Identify every line in the records below that contains the word "scene", and copy each of those lines.

──────── Provided information ────────

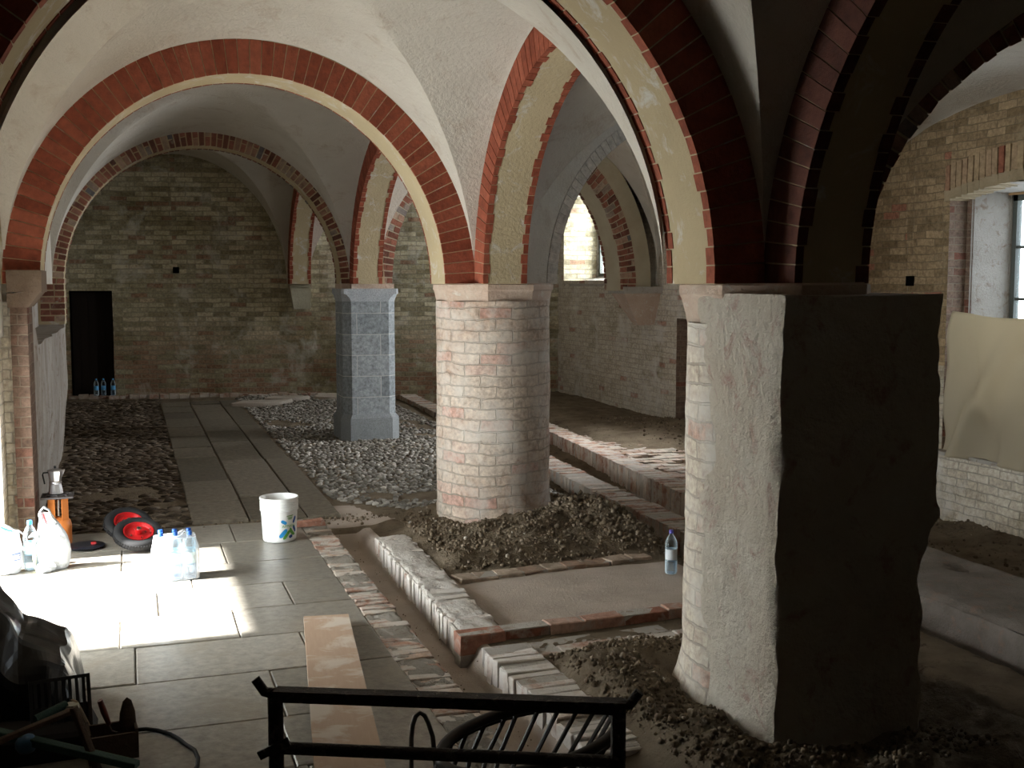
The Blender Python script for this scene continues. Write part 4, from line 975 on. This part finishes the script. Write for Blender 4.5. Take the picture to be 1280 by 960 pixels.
# bottles
PET = mat_clear('clear_blue_plastic', (.74,.86,.92), .28, .06); CAPB = mat_plain('blue_cap', (.04,.30,.62), .4, .4, bstr=0); LAB = mat_plain('bottle_label', (.62,.78,.80), .5, .3, bs=25, bstr=0); LABB = mat_plain('blue_bottle_label', (.10,.35,.65), .5, .3, bs=25, bstr=0)
WATER = mat_clear('water', (.62,.74,.86), .35, .05)
def bottle(loc, label, s=1.0, lab=LAB, group=None, capm=CAPB):
    b = thing('water_bottle', label, 'bottle', loc, random.uniform(0, 6), group)
    pr_ = [(0,.006),(.028,.0),(.040,.006),(.044,.02),(.044,.05),(.042,.06),(.044,.07),(.044,.10),(.0415,.105),(.0415,.185),(.044,.19),(.044,.205),(.040,.235),(.028,.265),(.015,.285),(.0135,.30)]
    m_ = MB(); m_.lathe([(r*s, z*s) for r, z in pr_], 28, cap=False); m_.build('bottle_body', PET, b, smooth=50)
    m_ = MB(); m_.lathe([(.0425*s,.108*s),(.0425*s,.182*s)], 28, cap=False); m_.build('bottle_label', lab, b, smooth=60)
    m_ = MB(); m_.lathe([(0,.007*s),(.040*s,.008*s),(.0415*s,.02*s),(.0415*s,.06*s),(.0415*s,.098*s),(0,.099*s)], 24, cap=False); m_.build('water', WATER, b, smooth=50)
    m_ = MB(); m_.lathe([(.0165*s,.293*s),(.0165*s,.315*s),(.014*s,.318*s),(0,.318*s)], 18, cap=False); m_.build('cap', capm, b, smooth=40)
    return b
bottle((-.70, 8.40, .002), 'clear water bottle with pale label standing between the two white bags', 1.1)
fb = bottle((3.60, 7.04, -.055), 'tall clear water bottle standing behind the big pier edge', 1.0, mat_plain('white_bottle_label', (.7,.74,.78), .5, .3, bs=25, bstr=0), capm=mat_plain('violet_cap', (.1,.08,.4), .4, .4, bstr=0))
# pack of six
pk = []
locs = [(.16+.093*i, 7.80+.095*j) for j in range(2) for i in range(3)]
nm = ['front left', 'front middle', 'front right', 'back left', 'back middle', 'back right']
b0 = bottle((locs[0][0], locs[0][1], .002), 'bottle at the %s of the wrapped water pack' % nm[0], 1.03, LAB, 'bottles in the sunlit shrink-wrapped pack', mat_plain('deep_blue_cap', (.02,.10,.42), .4, .4, bstr=0))
for (x, y), n_ in list(zip(locs, nm))[1:]: dup(b0, (x, y, .002), 0, 'bottle at the %s of the wrapped water pack' % n_)
WRAP = mat_clear('shrink_film', (.92,.94,.97), .48, .2)
m_ = MB()
def wrapf(s, t):
    a = 2*pi*s; z = .005+.285*t; k = 1-.28*max(0, t-.68)**1.2*3*.6
    ex = .155*k; ey = .105*k; c_, s_ = cos(a), sin(a)
    q = 1/(abs(c_)**5+abs(s_)**5)**(1/5.)
    p = Vector((.253+ex*c_*q, 7.8475+ey*s_*q, z)); p += noise.noise_vector(p*18)*.006; return p
m_.grid(wrapf, 72, 24)
tp = [wrapf(i/24, 1) for i in range(24)]; m_.face(tp)
o = m_.build('shrink_wrap', WRAP, smooth=50); tag(o, 'transparent film wrapped around the six water bottles on sunlit slabs', 'plastic film')
m_ = MB(); m_.tube([(.26,7.84,.285),(.285,7.835,.31),(.31,7.84,.325),(.335,7.83,.318)], [.02,.026,.02,.008], 8, flat=.5); m_.rough(.012, 30); m_.build('film_knot', WRAP, o, smooth=60)
# three bottles before the end wall door
tb = bottle((-.58, 20.92, .04), 'left one of three small bottles before the dark end wall door', .95, LABB, 'three bottles at the end wall door')
dup(tb, (-.46, 20.94, .04), 1, 'middle one of three small bottles before the dark end wall door'); dup(tb, (-.30, 20.9, .04), 2, 'right one of three small bottles before the dark end wall door')

# carrier bags
BAGM, nt, b = newmat('white_bag_film'); setb(b, .45, .4); b.inputs['Base Color'].default_value = (.50,.52,.53,1)
g = N(nt, 'ShaderNodeTexCoord').outputs['Object']; bump(nt, b, nz(nt, g, 14, 5, .6, 1.2), .8, .02)
tl = N(nt, 'ShaderNodeBsdfTranslucent'); tl.inputs[0].default_value = (.5,.52,.55,1); mx = N(nt, 'ShaderNodeMixShader'); mx.inputs[0].default_value = .3
L(nt, b.outputs[0], mx.inputs[1]); L(nt, tl.outputs[0], mx.inputs[2]); L(nt, mx.outputs[0], [n for n in nt.nodes if n.type == 'OUTPUT_MATERIAL'][0].inputs[0])
def bag(loc, rz, prof, label, seed, top_open=True):
    r = thing('carrier_bag', label, 'bag', loc, rz)
    m_ = MB()
    def fn(s, t):
        k = t*(len(prof)-1); i = min(int(k), len(prof)-2); f = k-i
        A, B = prof[i], prof[i+1]; z, rx, ry, ox = [A[q]+(B[q]-A[q])*f for q in range(4)]
        a = 2*pi*s; q = 1/(abs(cos(a))**3+abs(sin(a))**3)**(1/3.)
        p = Vector((ox+rx*cos(a)*q, ry*sin(a)*q, z)); p += noise.noise_vector(p*11+Vector((seed,0,0)))*.018*(.3+min(1, z*8)) + noise.noise_vector(p*28+Vector((seed,2,0)))*.007
        p.z = max(p.z, .002); return p
    m_.grid(fn, 64, 40); m_.build('bag_body', BAGM, r, smooth=70); return r
bg = bag((-.86, 8.36, 0), .1, [(.003,.02,.02,0),(.003,.09,.07,0),(.06,.115,.085,0),(.18,.115,.085,-.01),(.27,.10,.07,-.02),(.32,.075,.04,-.04),(.36,.05,.02,-.06)], 'white printed shopping bag slumped at the left edge beside the bottle', 3)
m_ = MB(); m_.tube([(.03,-.03,.31),(.09,-.05,.30),(.135,-.05,.26),(.15,-.05,.20),(.12,-.05,.165),(.09,-.06,.20),(.07,-.07,.24)], .016, 8, flat=.25); m_.build('handle', BAGM, bg, smooth=60)
m_ = MB(); m_.tube([(-.02,-.06,.335),(.02,-.075,.315),(.05,-.075,.31)], .016, 6, flat=.3, m=0); m_.build('printed_stripe', BLUE, bg)
m_ = MB()
for k in range(4): m_.tube([(.055-.012*(k%2),-.088-.004*k*0,.10+k*.014),(.095,-.070,.105+k*.014)], .003, 5)
m_.build('printed_text_lines', NAVY, bg)
bg = bag((-.545, 8.40, 0), -.1, [(.003,.03,.03,0),(.003,.085,.06,0),(.06,.105,.075,0),(.15,.11,.075,.0),(.24,.09,.06,-.01),(.31,.065,.04,-.025),(.36,.045,.022,-.045),(.40,.03,.012,-.055)], 'tall white carrier bag with raised handle in front of the gas bottle', 9)
m_ = MB(); m_.tube([(-.075,-.01,.36),(-.085,-.01,.41),(-.06,-.012,.44),(-.025,-.01,.42),(-.008,-.01,.37),(.02,0,.33)], .022, 8, flat=.3); m_.build('handle', BAGM, bg, smooth=60)
m_ = MB(); m_.tube([(-.058,-.035,.395),(-.048,-.045,.36),(-.035,-.05,.325)], .012, 8, flat=.4); m_.build('red_packet', REDP, bg, smooth=50)
m_ = MB(); m_.tube([(-.09,-.05,.25),(-.13,-.05,.255),(-.16,-.04,.24)], [.03,.025,.01], 8, flat=.6); m_.rough(.01, 20); m_.build('side_fold', BAGM, bg, smooth=60)
sb = bag((-.60, 8.30, 0), .5, [(.003,.02,.02,0),(.003,.06,.035,0),(.03,.075,.045,0),(.06,.06,.03,.01),(.085,.025,.012,.02)], 'small crumpled plastic bag on the floor in front of tall white bag', 15)
br_ = thing('bread_loaf', 'yellowish loaf peeking out between water bottle and tall bag', 'bread', (-.655, 8.52, 0), .4)
m_ = MB(); m_.lathe([(0,.0),(.035,.01),(.045,.05),(.045,.13),(.03,.17),(0,.18)], 18, cap=False); m_.build('crust', mat_plain('bread_crust', (.58,.42,.12), .8, .2, bs=30, bstr=.4), br_, smooth=60)

# plank
m_ = MB(); Lp_ = 2.9
m_.grid(lambda s,t: ((t-.5)*.262, -s*Lp_, .0+.004*noise.noise(Vector((s*6,t,0)))), 60, 6)
m_.box((-.131,-Lp_,-.030),(.131,0,-.001))
PLK, nt, b = newmat('pale_pine_board'); setb(b, .7, .25)
g = N(nt, 'ShaderNodeTexCoord').outputs['Object']; mp = N(nt, 'ShaderNodeMapping'); mp.inputs['Scale'].default_value = (16,1.3,1); L(nt, g, mp.inputs[0])
c = mixc(nt, nz(nt, mp.outputs[0], 4, 5, .6), (.42,.29,.20), (.52,.38,.28)); c = mixc(nt, step(nt, nz(nt, g, 3.2, 5, .6, .6), .50, .60), c, (.60,.52,.44))
L(nt, c, b.inputs['Base Color'])
pk_ = tag(m_.build('wooden_plank', PLK), 'pale wooden board lying on the slabs and running under the trestle', 'plank')
pk_.location = (1.055, 6.50, .045); pk_.rotation_euler = (radians(-3.7), 0, radians(-7.4))

# trestle
IRON = mat_noise('rusty_black_iron', (.035,.028,.025), (.075,.055,.045), 12, 90, .9, .55, .5, c3=(.24,.20,.17))
tr = thing('metal_trestle', 'black rusty metal trestle frame in the foreground', 'trestle', (.33, 3.03, 0), math.atan2(2.63-3.03, 1.22-.33))
TL = math.hypot(2.63-3.03, 1.22-.33); x0_, x1_ = .02, TL-.022
m_ = MB()
m_.hexa([(x0_,-.020,.868),(x1_+.02,-.020,.866),(x1_+.02,.02,.866),(x0_,.02,.868),(x0_,-.02,.895),(x1_+.02,-.02,.895),(x1_+.02,.02,.895),(x0_,.02,.895)]); m_.box((x0_,-.022,.893),(x1_+.02,.022,.899)); m_.build('top_rail', IRON, tr)
for xx, s_ in ((x0_, -1), (x1_, 1)):
    m_ = MB(); m_.tube([(xx,0,.875),(xx,0,.5),(xx,0,.02)], .021, 12); m_.build('post', IRON, tr, smooth=50)
    m_ = MB(); m_.tube([(xx-.005*s_,0,.885),(xx+.03*s_,0,.89),(xx+.055*s_,0,.925)], [.016,.014,.013], 8, flat=1); m_.build('hook', IRON, tr, smooth=50)
    m_ = MB(); m_.tube([(xx,-.28,.015),(xx,.28,.015)], .015, 8); m_.build('foot', IRON, tr)
m_ = MB(); m_.tube([(x0_,0,.733),(x1_,0,.730)], .017, 10); m_.rough(.003, 40); m_.build('lower_rail', IRON, tr, smooth=50)
m_ = MB(); m_.box((-.045,-.03,-.012),(.05,-.022,.012), M=Matrix.Translation((x0_,0,.740)) @ Matrix.Rotation(radians(-28), 4, 'Y')); m_.build('clamp_plate', IRON, tr)

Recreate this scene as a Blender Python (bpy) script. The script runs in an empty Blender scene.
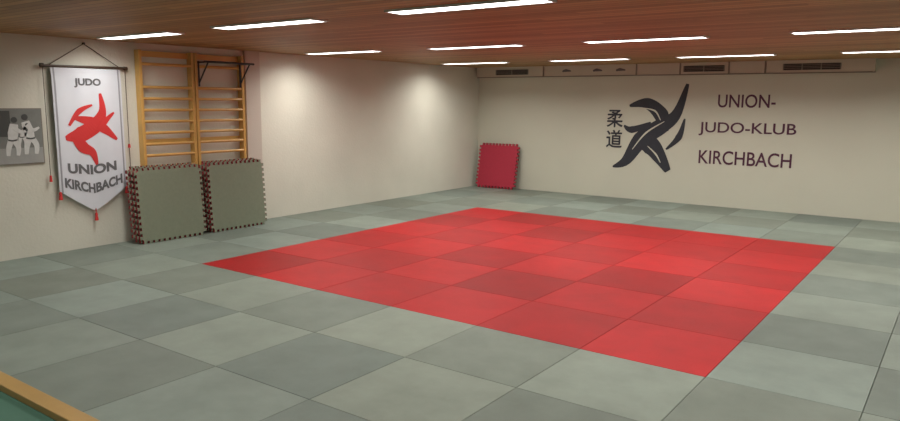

────────

◆ Problem solution
The Blender Python script for this scene continues. Write part 4, from line 975 on. This part finishes the script. Write for Blender 4.5. Take the picture to be 1280 by 960 pixels.
Recreate this scene as a Blender Python (bpy) script. The script runs in an empty Blender scene.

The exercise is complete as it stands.